Le précédent de la constitutionnalisation de l’interruption volontaire de grossesse et la frilosité du Conseil constitutionnel
En second lieu, la constitutionnalisation nouvelle de la liberté d’avorter devrait susciter la réflexion chez ceux qui veulent emprunter la même voie en matière de séparation des Églises et de l’État. De même, deux décisions récentes du Conseil constitutionnel devraient les conduire à tempérer leurs ardeurs.
Alors qu’aucune menace juridique sérieuse ne pesait sur la législation en vigueur en cette matière, la loi constitutionnelle du 8 mars 2024 relative à la liberté de recourir à l’interruption volontaire de grossesse (IVG) devrait faire réfléchir ceux qui entendent introduire les deux premiers articles de la loi du 9 décembre 1905 dans la Constitution du 4 octobre 1958. Elle a créé un quatrième alinéa à l’article 34 déterminant le champ de compétence du pouvoir législatif ainsi rédigé : « La loi détermine les conditions dans lesquelles s’exerce la liberté garantie à la femme d’avoir recours à une interruption volontaire de grossesse. »

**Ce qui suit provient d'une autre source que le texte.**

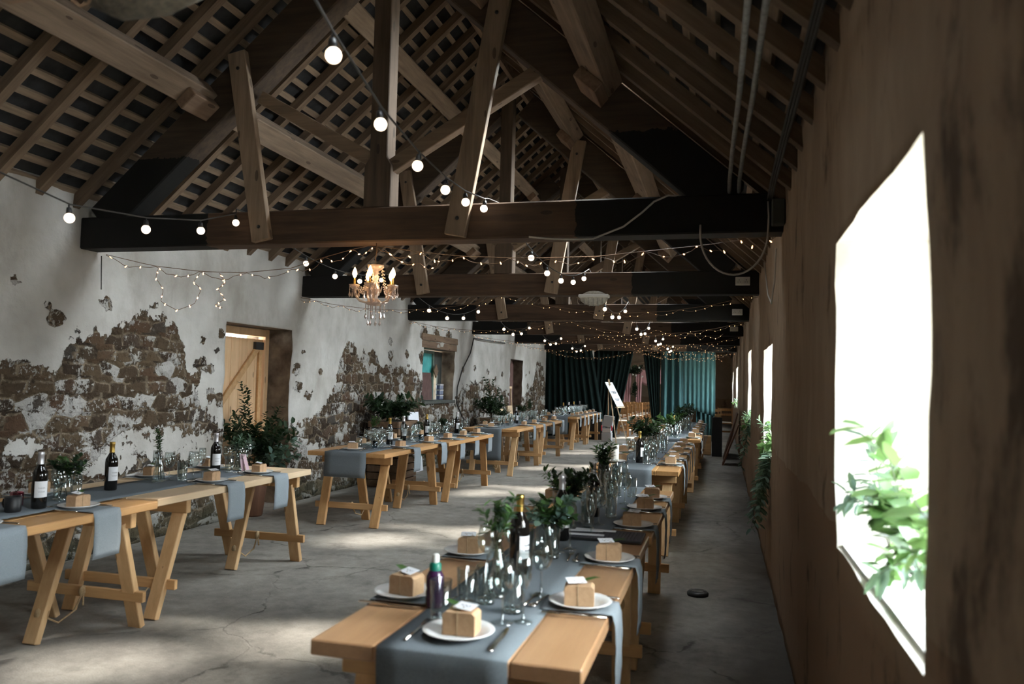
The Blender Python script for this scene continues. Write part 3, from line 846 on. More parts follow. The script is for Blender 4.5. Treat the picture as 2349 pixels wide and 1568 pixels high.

Elle donne au législateur le pouvoir d’encadrer la liberté de recourir à l’avortement sans garantir un droit effectif. Désormais, en théorie, le Parlement pourrait même déterminer des conditions d’exercice de la liberté d’avorter plus strictes que celles actuellement prévues aux articles L. 2212-1 à L. 2212-11 du Code de la santé publique. En la matière, le véritable enjeu réside davantage dans les moyens dévolus à la pratique de l’IVG dans les établissements de santé que dans l’introduction d’un nouvel alinéa dans l’article 34 : or, ils ont sérieusement diminué. Bref, cette loi constitutionnelle, très largement votée, constitue une illusion sur le plan juridique.
Par ailleurs, imaginons que François Hollande, en application de la proposition 46 de son programme, ait réussi à faire introduire in extenso les articles 1er et 2 de la loi du 9 décembre 1905 dans la Constitution du 4 octobre 1958dans la foulée de son élection de mai 2012, moyennant par exemple la création d’un article 1 bis ou 1-1. Il est probable que le Conseil constitutionnel aurait pris les mêmes décisions que celles qu’il a rendues les 21 février 2013 et 22 juillet 2022.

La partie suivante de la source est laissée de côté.